Exercise inputs ::
====

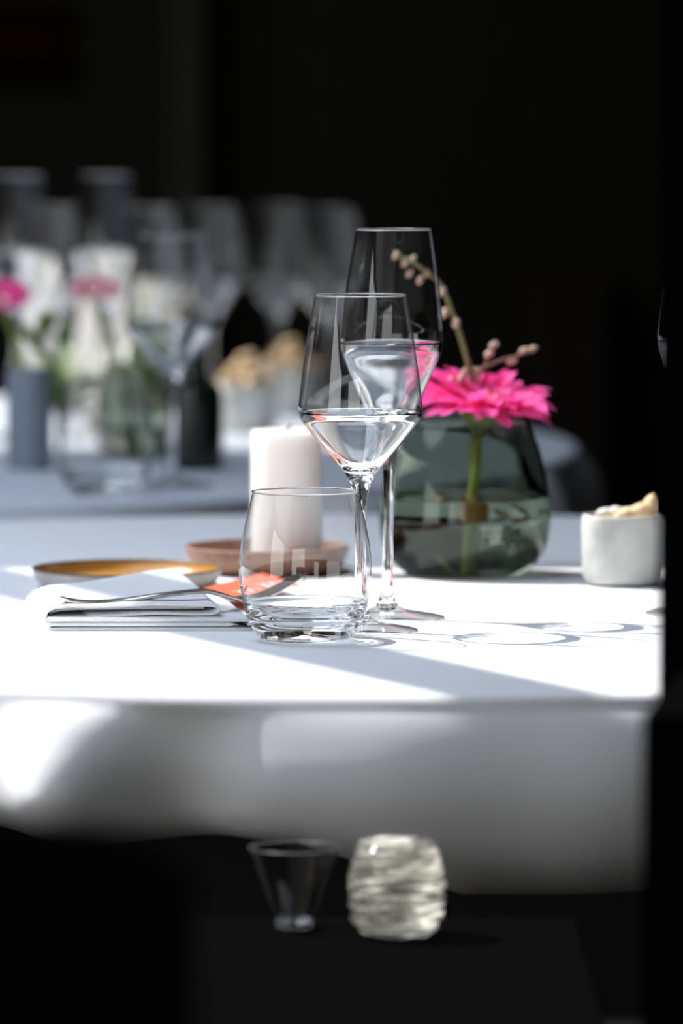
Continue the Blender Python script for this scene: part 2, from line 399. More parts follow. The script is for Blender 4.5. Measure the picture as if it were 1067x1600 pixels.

====

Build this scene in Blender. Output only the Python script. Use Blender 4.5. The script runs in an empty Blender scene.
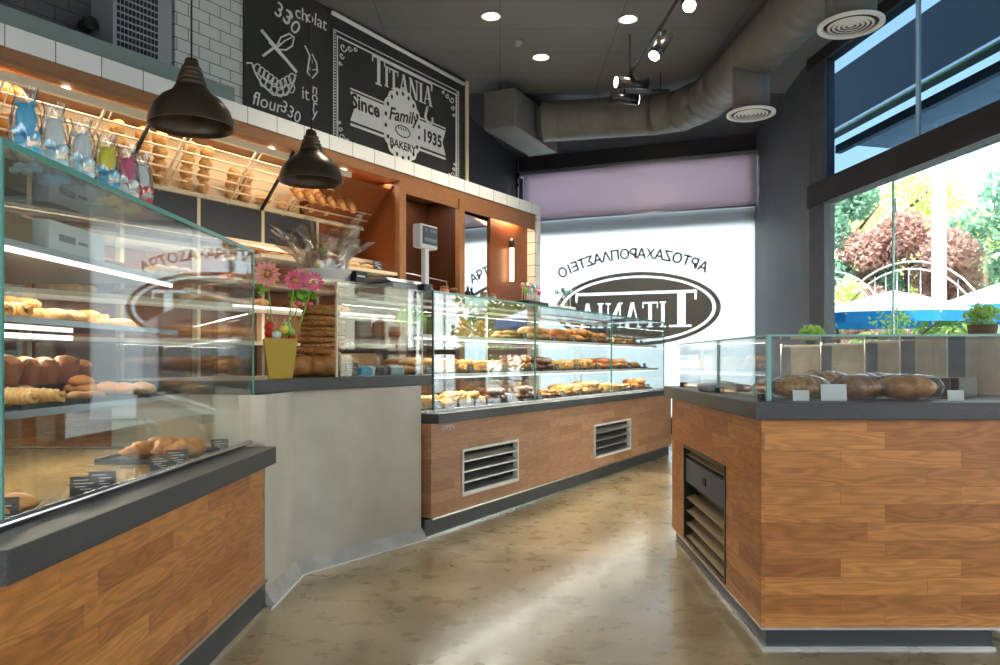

====

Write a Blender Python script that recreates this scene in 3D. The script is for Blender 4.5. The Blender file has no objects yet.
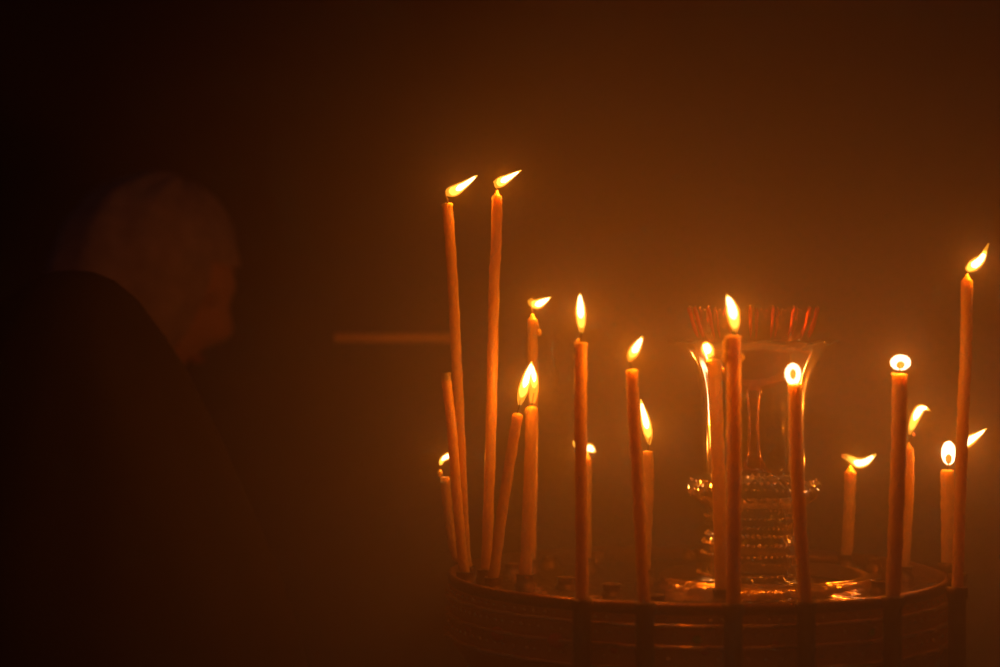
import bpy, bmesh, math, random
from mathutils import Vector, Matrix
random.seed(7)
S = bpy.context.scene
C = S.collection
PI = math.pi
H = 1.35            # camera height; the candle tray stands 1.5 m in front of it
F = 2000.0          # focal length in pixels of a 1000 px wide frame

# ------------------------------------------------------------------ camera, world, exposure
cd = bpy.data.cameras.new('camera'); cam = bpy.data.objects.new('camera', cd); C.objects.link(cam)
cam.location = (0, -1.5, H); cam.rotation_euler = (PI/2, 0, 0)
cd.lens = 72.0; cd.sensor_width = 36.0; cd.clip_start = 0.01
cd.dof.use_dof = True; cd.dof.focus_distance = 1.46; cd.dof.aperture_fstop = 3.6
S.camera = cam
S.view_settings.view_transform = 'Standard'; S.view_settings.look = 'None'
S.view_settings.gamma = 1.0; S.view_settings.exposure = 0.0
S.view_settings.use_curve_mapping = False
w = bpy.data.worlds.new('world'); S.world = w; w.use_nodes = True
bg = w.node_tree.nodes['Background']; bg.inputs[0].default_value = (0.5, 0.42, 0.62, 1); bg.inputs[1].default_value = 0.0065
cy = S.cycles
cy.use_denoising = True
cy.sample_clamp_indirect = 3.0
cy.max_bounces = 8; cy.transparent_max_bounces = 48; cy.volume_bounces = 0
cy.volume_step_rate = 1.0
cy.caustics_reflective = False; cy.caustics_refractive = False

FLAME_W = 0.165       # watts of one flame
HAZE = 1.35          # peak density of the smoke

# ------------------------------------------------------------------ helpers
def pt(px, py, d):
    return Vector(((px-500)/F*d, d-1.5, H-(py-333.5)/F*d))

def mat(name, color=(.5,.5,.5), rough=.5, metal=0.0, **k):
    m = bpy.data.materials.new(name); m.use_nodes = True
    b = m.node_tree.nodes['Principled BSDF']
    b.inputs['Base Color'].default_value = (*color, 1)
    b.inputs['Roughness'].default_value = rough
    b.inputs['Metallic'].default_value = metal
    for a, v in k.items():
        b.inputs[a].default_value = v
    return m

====

Instructions to follow :: Give the lines above again exactly, from the one containing "Write a Blender" to the one containing "px wide frame", both included, but leave out the pictures.

Output for this exercise ::
Write a Blender Python script that recreates this scene in 3D. The script is for Blender 4.5. The Blender file has no objects yet.
import bpy, bmesh, math, random
from mathutils import Vector, Matrix
random.seed(7)
S = bpy.context.scene
C = S.collection
PI = math.pi
H = 1.35            # camera height; the candle tray stands 1.5 m in front of it
F = 2000.0          # focal length in pixels of a 1000 px wide frame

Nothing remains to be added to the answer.